IRA, SEP IRA, or Keogh Plan

•  Individual Retirement Account (IRA): An Individual Retirement Account (IRA) is typically a bank, brokerage, or mutual fund account that a person has designated as a tax-deferred retirement account. All IRAs are “self-directed” because investors choose where to invest their retirement funds. While investors may place these funds in bank accounts, they may also buy stocks and other securities.

•  Simplified Employee Pension Individual Retirement Account (SEP IRA): Some small employers offer employees the opportunity to participate in a tax-deferred Simplified Employee Pension (SEP) plan. Under a Simplified Employee Pension plan, the employer and employee make contributions to individual retirement accounts (called a SEP IRA) set up by or for each eligible employee.

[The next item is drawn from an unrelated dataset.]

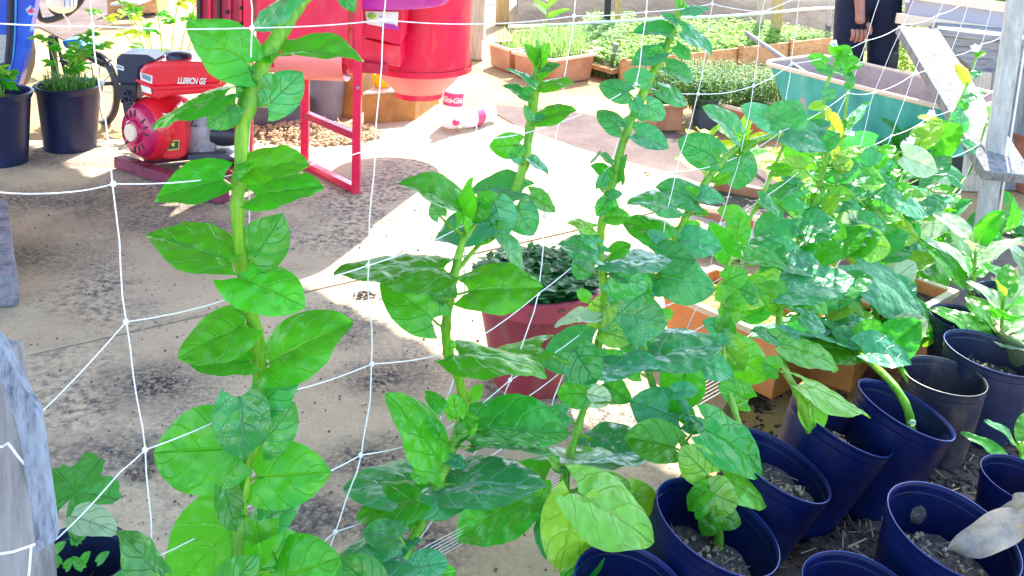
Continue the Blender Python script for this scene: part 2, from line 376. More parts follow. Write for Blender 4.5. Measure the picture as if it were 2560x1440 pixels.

Employees own and control their accounts. For filing purposes, SEP IRAs are treated like IRAs.

•  Keogh Plan: A Keogh plan (also called a “HR-10 plan”) is a tax-deferred pension account for self-employed persons and employees of unincorporated businesses. Like IRAs, an employee may put almost any available investment into a Keogh, and the investment earnings grow on a tax-deferred basis. 

 

This guide is not intended to provide investment advice, and you should not rely on statements in this guide when making investment decisions.